Women were commodified also because they were thought to be less intelligent
then men and this would have affected the fictions of Rhys and Mansfield. Both women
write about the struggles of finding and keeping work. Mansfield in Pictures seems to dedicate an entire
story to the struggles that would have been faced. We see the day in the life
of Ada Moss, her struggles with finding a job and the countless rejections she
faces, we also see the lengths that she has to go to in order to pay rent. The
rejection that is portrayed could illustrate Mansfield’s own struggle with
finding work or in terms of getting her work published, would have found it difficult
given the fact that she was a woman and therefore seen as not as intelligent as
her male counter parts. An aspect that is often overlooked is the fact that
Miss Moss is not the only woman in the story that is trying to find work there
are several women who turn up for the auditions and like Miss Moss several that
will most likely be in the same position as her. Mansfield by presenting these
women as aspiring actresses draws on the fact that they are commodities as the
woman are interchangeable each as willing for a role as the next. This struggle
with work is also presented in Good
Morning, Midnight as Sasha finds it difficult to keep a job as she points
out with her third job she “got the sack from that in a week” (Rhys 2000: 26).
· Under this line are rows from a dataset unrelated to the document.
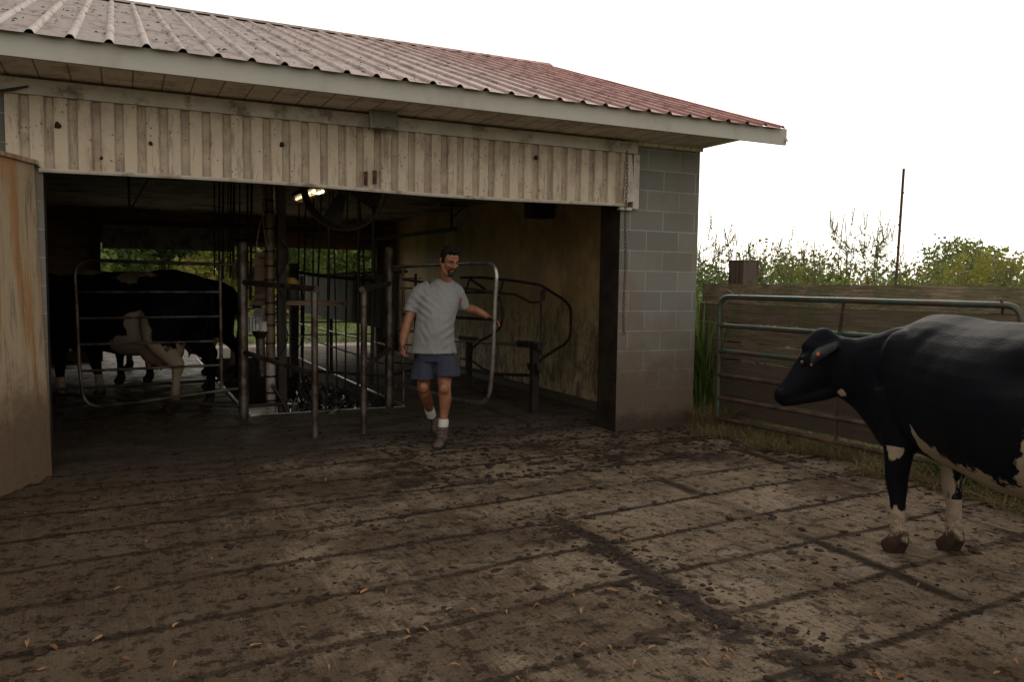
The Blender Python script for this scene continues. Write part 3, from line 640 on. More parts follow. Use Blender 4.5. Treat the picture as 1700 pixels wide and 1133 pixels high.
for q in (.42, 3.3, 6.2):
    c0 = FA+fdir*q+fn*.19; mb = MB(); h = 1.78 if q < 1 else 1.45
    e1 = fdir*.11; e2 = fn*.11
    mb.hexa([c0-e1-e2, c0+e1-e2, c0+e1+e2, c0-e1+e2]+[p+Vector((0, 0, h)) for p in (c0-e1-e2, c0+e1-e2, c0+e1+e2, c0-e1+e2)])
    put(mb, 'fence_post', 'post_wood', fence, smooth=False)

GA, GB = G(1189, 695, .10), G(1486, 757, .10)
gp_ = lambda x, y: PV(x, y, GA, GB)
gate = thing('pipe_gate', (GA.x, GA.y, 0), 'green tubular pipe gate with rusty lower rails standing open against the plank fence', 'gate')
top0 = gp_(1205, 493); bl = gp_(1188, 694); dg_ = (GB-GA); dg_.z = 0; dg_.normalize()
P0 = Vector((GA.x, GA.y, 0)); zt = gp_(1230, 494).z; zbm = .10
def gpt(q, z): return P0+dg_*q+Vector((0, 0, z))
qe = (gp_(1698, 510)-GA).dot(dg_)
pl = fillet([gpt(.02, zbm), gpt(.0, zt), gpt(qe, zt-.0), gpt(qe+.02, zbm)], .13, 8)
kk = [i for i, p in enumerate(pl) if p.z > .55]
pipe(pl, .026, 'frame', 'gate_green', gate, n=12)
for j, (z, mt) in enumerate(((1.225, 'gate_green'), (.985, 'gate_green'), (.755, 'gate_rust'), (.45, 'gate_rust'), (.115, 'gate_rust'))):
    yl = (540, 582, 622, 660, 694)[j]; z0 = gp_(1190, yl).z; pipe([gpt(.0, z0), gpt(qe+.02, z0)], .024, 'rail', mt, gate, n=12)
qb = (gp_(1400, 520)-GA).dot(dg_)
mb = MB(); mb.beam(gpt(qb, zt), gpt(qb-.03, 1.1), .035, .012, dg_); mb.beam(gpt(qb-.03, 1.1), gpt(qb-.02, zbm), .035, .012, dg_); put_each(mb, 'brace', 'gate_rust', gate)
mb = MB(); a_ = gpt(.16, zt-.03); mb.tube([a_+fn*-.03, a_+Vector((.03, .0, .06)), a_+Vector((.12, .2, .10))], .008, 6); put(mb, 'tie_wire', 'gate_rust', gate)
mb = MB(); a_ = gpt(qe-.18, zt); mb.tube([a_+Vector((-.02, -.03, .05)), a_+Vector((0, -.045, 0)), a_+Vector((.03, -.02, -.06))], .010, 6); put(mb, 'latch', 'gate_rust', gate)
t = MB(); a = gp_(1195, 560); b = gp_(1188, 690); off = Vector((-.035, -.03, 0)); nl = 40
for k in range(nl):
    q = a.lerp(b, (k+.5)/nl)+off; hl = (a-b).length/nl*.62; w = .007
    t.tube([Vector((q.x+(math.cos(v)*w if k % 2 else 0), q.y+(0 if k % 2 else math.cos(v)*w), q.z+math.sin(v)*hl)) for v in np.linspace(0, 2*math.pi, 10)], .0025, 4, cap=False)
tag(put(t, 'gate_chain', 'rust', None, origin=(b.x, b.y, b.z)), 'thin rusty chain hanging down the hinge end of the green gate', 'chain')

pa, pb = PY(1500.5, 280, 7.6), PY(1487, 478, 7.6); dn = (pb-pa)
mb = MB(); mb.tube([pa+dn*t for t in (0, .3, .6, 1.0)]+[pa+dn*(1+1.7/abs(dn.z))], .017, 8)
t = put(mb, 'metal_stake', 'rust', None, origin=(pb.x, pb.y, 0)); tag(t, 'tall thin leaning metal pole rising out of the weeds behind the fence', 'pole')
for q, l in ((.2, .03), (.47, -.03), (.52, .02), (.66, -.025), (.4, -.02)): c0 = pa+dn*q; mb = MB(); mb.tube([c0, c0+Vector((l, 0, 0)), c0+Vector((l*1.3, 0, 0))], [.006, .014, .006], 6); put(mb, 'wire_clip', 'rust', t)

# ------------------------------------------------------------------ parlour pipework
def V2(v): return (v.x, v.y)
def pvp(pts, A, B): return [PV(x, y, A, B) for x, y in pts]
def capped_post(px, ytop, gx, r, par, mat='pipe_galv', name='post'):
    z = PD(px, ytop, (gx.x*AX[2][0]+gx.y*AX[2][1]+(1.0-1.5)*AX[2][2])).z
    mb = MB(); mb.tube([(gx.x, gx.y, -.03), (gx.x, gx.y, z-r*.5), (gx.x, gx.y, z-.004), (gx.x, gx.y, z)], [r, r, r*.85, r*.4], 16); put(mb, name, mat, par); return z
LP, RP = G(405, 695), G(646, 677); LF, RF = G(523, 726), G(604, 720)
rl = thing('pipe_railing', (LP.x, LP.y, 0), 'galvanised pipe railing left of the pit, thick post joined to a thin front post', 'railing', 'pipe railings at the pit')
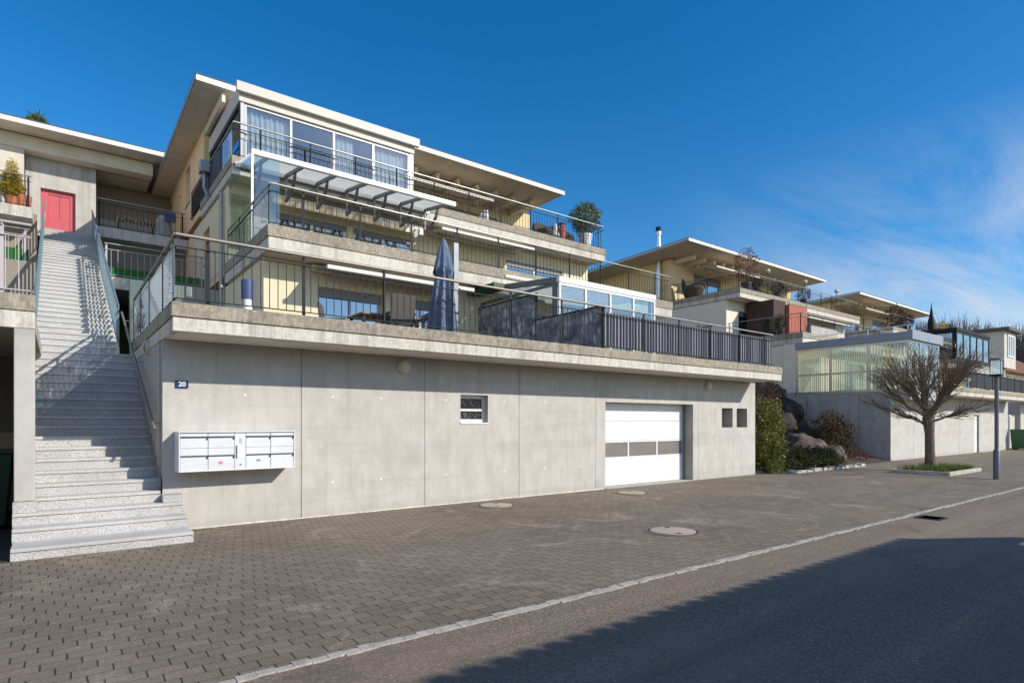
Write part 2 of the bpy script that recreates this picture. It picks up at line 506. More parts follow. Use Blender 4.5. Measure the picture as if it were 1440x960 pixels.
def mk_grass():
    t = NT('rough grass ground'); v = t.coord()
    c = t.ramp(t.noise(v, 1.7, 6, .7), [(.3, (.045,.05,.02)), (.55, (.075,.085,.03)), (.75, (.13,.11,.06))])
    return t.fin(c, .95, 0, t.bump(t.noise(v, 30, 4), .8, .04), .2)
M['grass'] = mk_grass()

def mk_rock(name, k=1.0):
    t = NT(name); v = t.coord()
    n = t.noise(v, 2.2, 8, .65, .6)
    c = t.ramp(n, [(.3, (.07*k,.05*k,.04*k)), (.45, (.17*k,.13*k,.11*k)), (.58, (.26*k,.21*k,.18*k)), (.72, (.42*k,.37*k,.32*k))])
    return t.fin(c, .92, 0, t.bump(t.noise(v, 7, 9, .75), 1.0, .16), .25)
M['rock'] = mk_rock('boulder stone', .72); M['shade_rock'] = mk_rock('slope rock in painted shade', .38)  # slope rocks: same stone, their shade darkened into the colour

def mk_slate():
    t = NT('dark stone print panel'); v = t.coord()
    n = t.noise(v, 3.2, 7, .7, 1.2); q = t.voro(v, 4.2)
    c = t.ramp(n, [(.34, (.06,.06,.07)), (.46, (.21,.21,.23)), (.56, (.43,.42,.43)), (.68, (.62,.61,.60))])
    c = t.mix(t.ramp(q, [(.35, 0), (.7, .6)]), c, (.06,.06,.07))
    return t.fin(c, .75, 0, None, .3)
M['slate'] = mk_slate()

def mk_canvas():
    t = NT('blue grey umbrella canvas'); v = t.coord()
    n = t.noise(v, 6, 4)
    c = t.mix(t.ramp(n, [(.35, 0), (.65, 1)]), (.095,.13,.20), (.155,.195,.275))
    return t.fin(c, .9, 0, t.bump(t.noise(v, 220, 2), .3, .002), .2)
M['canvas'] = mk_canvas()

def mk_bark(name, a, b):
    t = NT(name); v = t.coord((1,1,.3))
    n = t.noise(v, 24, 6, .7)
    return t.fin(t.ramp(n, [(.3, a), (.7, b)]), .95, 0, t.bump(n, .9, .02), .2)
M['bark'] = mk_bark('bark', (.085,.066,.050), (.27,.21,.16))
M['twig'] = mk_bark('twig bark', (.10,.075,.055), (.25,.185,.135))
M['far_twig'] = mk_bark('distant twig', (.12,.105,.11), (.20,.175,.17))  # paler, greyer bark: distance haze put into the colour

def mk_tiles(name, a, b):
    t = NT(name); v = t.coord()
    s = t.sep(v)
    w = t.node('ShaderNodeTexWave'); w.wave_type = 'BANDS'; w.bands_direction = 'X'
    t.l.new(v, w.inputs['Vector']); w.inputs['Scale'].default_value = 1.6
    n = t.noise(v, 5, 5)
    c = t.mix(t.ramp(n, [(.3, 0), (.7, 1)]), a, b)
    c = t.mix(t.ramp(w.outputs['Fac'], [(.0, .5), (.35, 0)]), c, tuple(x*.4 for x in a))
    return t.fin(c, .9, 0, t.bump(w.outputs['Fac'], .8, .05), .2)
M['roof_tiles'] = mk_tiles('clay roof tiles', (.17,.085,.05), (.30,.16,.095))

def mk_stripe():
    t = NT('striped awning cloth'); v = t.coord()
    s = t.sep(v); f = t.math('FRACT', t.math('MULTIPLY', s[0], 3.6))
    c = t.mix(t.ramp(f, [(.48, 0), (.52, 1)]), (.80,.58,.32), (.84,.80,.70))
    return t.fin(c, .85)
M['stripe'] = mk_stripe()

M['laurel'] = leafmat('laurel leaves', (.075,.10,.02), (.19,.22,.045), (.42,.37,.09), .3)
M['juniper'] = leafmat('juniper needles', (.025,.034,.01), (.07,.085,.022), (.14,.13,.035), .6)
M['drybush'] = leafmat('half dry shrub leaves', (.06,.042,.022), (.115,.08,.038), (.17,.11,.055), .7)
M['redbush'] = leafmat('red brown winter shrub', (.05,.022,.018), (.10,.045,.032), (.14,.08,.05), .7)
M['conifer'] = leafmat('dwarf conifer', (.34,.25,.02), (.62,.46,.04), (.8,.6,.08), .6)
M['dark_conifer'] = leafmat('dark conifer', (.01,.02,.008), (.022,.042,.014), (.05,.075,.02), .6)
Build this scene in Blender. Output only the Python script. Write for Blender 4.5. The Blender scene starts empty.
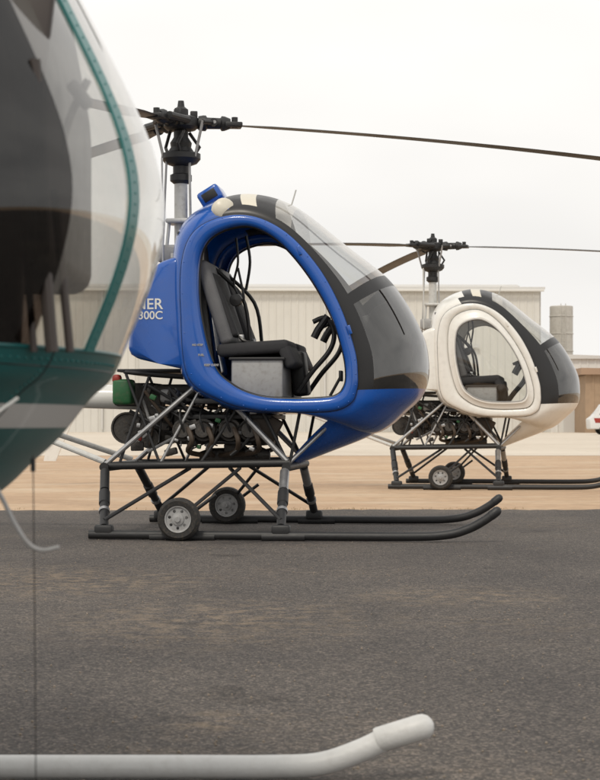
import bpy, bmesh, math, random
from mathutils import Vector, Matrix
random.seed(7)
F=1850.0; CH=0.74; HY=423.0
scene=bpy.context.scene
COL=scene.collection

# ------------------------------------------------------------ materials
def nodes(name):
    m=bpy.data.materials.new(name); m.use_nodes=True
    nt=m.node_tree; return m,nt,nt.nodes['Principled BSDF']
def paint(name,col,rough=.4,metal=0,var=.12,scale=6,bump=0,bscale=60,coat=0,dirt=0,spec=.5):
    m,nt,p=nodes(name)
    tc=nt.nodes.new('ShaderNodeTexCoord')
    n=nt.nodes.new('ShaderNodeTexNoise'); n.inputs['Scale'].default_value=scale; n.inputs['Detail'].default_value=6
    nt.links.new(tc.outputs['Object'],n.inputs['Vector'])
    mx=nt.nodes.new('ShaderNodeMix'); mx.data_type='RGBA'
    mx.inputs[6].default_value=(*[c*(1-var) for c in col],1)
    mx.inputs[7].default_value=(*[min(1,c*(1+var)) for c in col],1)
    nt.links.new(n.outputs['Fac'],mx.inputs[0])
    out=mx.outputs[2]
    if dirt>0:
        n2=nt.nodes.new('ShaderNodeTexNoise'); n2.inputs['Scale'].default_value=scale*3; n2.inputs['Detail'].default_value=8
        nt.links.new(tc.outputs['Object'],n2.inputs['Vector'])
        r=nt.nodes.new('ShaderNodeMapRange'); r.inputs[1].default_value=.5; r.inputs[2].default_value=.75; r.inputs[4].default_value=dirt
        nt.links.new(n2.outputs['Fac'],r.inputs[0])
        m2=nt.nodes.new('ShaderNodeMix'); m2.data_type='RGBA'; m2.inputs[7].default_value=(.13,.10,.07,1)
        nt.links.new(r.outputs[0],m2.inputs[0]); nt.links.new(out,m2.inputs[6]); out=m2.outputs[2]
    nt.links.new(out,p.inputs['Base Color'])
    rr=nt.nodes.new('ShaderNodeMapRange'); rr.inputs[3].default_value=max(.02,rough-.08); rr.inputs[4].default_value=min(1,rough+.1)
    nt.links.new(n.outputs['Fac'],rr.inputs[0]); nt.links.new(rr.outputs[0],p.inputs['Roughness'])
    p.inputs['Metallic'].default_value=metal
    p.inputs['Coat Weight'].default_value=coat
    p.inputs['Coat Roughness'].default_value=.06
    p.inputs['Specular IOR Level'].default_value=spec
    if bump>0:
        nb=nt.nodes.new('ShaderNodeTexNoise'); nb.inputs['Scale'].default_value=bscale; nb.inputs['Detail'].default_value=5
        nt.links.new(tc.outputs['Object'],nb.inputs['Vector'])
        b=nt.nodes.new('ShaderNodeBump'); b.inputs['Strength'].default_value=bump; b.inputs['Distance'].default_value=.01
        nt.links.new(nb.outputs['Fac'],b.inputs['Height']); nt.links.new(b.outputs[0],p.inputs['Normal'])
    return m
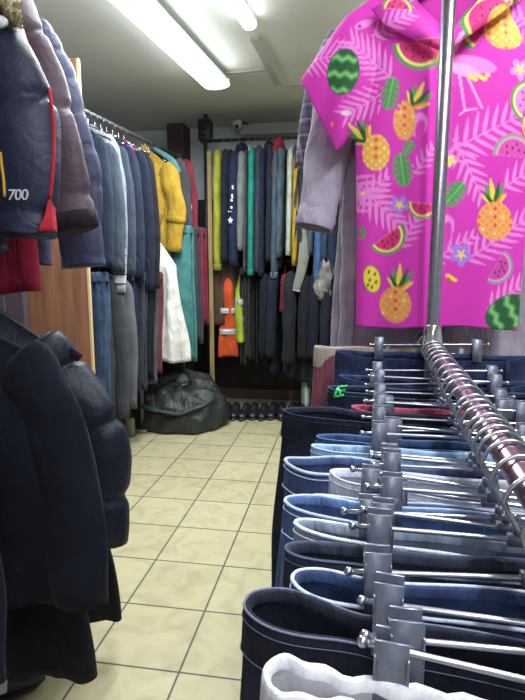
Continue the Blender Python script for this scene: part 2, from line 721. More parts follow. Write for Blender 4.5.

It would have been important for women to have jobs as it meant that they were
able to be independent, they would earn their own money and not have to be
ruled by a man. However especially in the case of Sasha when she has acquired
job she finds herself still being told what to do by men that are of higher
ranking than her. This could reflect on Rhys’s own experiences as there would have
been me in her field that where viewed a superior telling her what to do, and
treating her as a commodity, in a similar why to how Sasha was treated.

 

Exploring
the commodification of women in the fiction of Rhys’s Good Morning Midnight and
Mansfield’s short stories is important as it gives an idea of how the writers
would have been inspired by the real world when forming their characters, and
how their own experiences with being commodified and other life events assisted
in forming their characters. From the exploration of protagonists in the
stories it is clear that, it was easy for the women to be treated as
commodities because everything was becoming a commodity, mass consumerism meant
that there were a lot of different commodities available and the more a person
had, the better quality of life they would portray. However, from the stories
we learn that having a lot doesn’t mean having a good life, characters that had
all the things they desired were still sad and unfulfilled. Women became
commodities as, they gave into the societal pressures placed on them and, like
Sasha, Miss Brill and Bertha do not stand up for themselves as often as they
should when faced with adversity and powers that were trying to commodify them.
Rhys and Mansfield portrayal of how women became commodities, through
oppression, treating them as just things and through a need to consume, still
resonates with the women of today. Though women have taken a lot of power into
their own hands issues like men having more power than women in the work place,
like Rhys illustrates, are thing that still occur even decades after the stories
where written shows the value of these fictions as they not only show us what
occurred when they were written but allows to see how we have changed. The
fictions of Rhys and Mansfield allow us to see how women were treated as a
commodity from a modern-day perspective.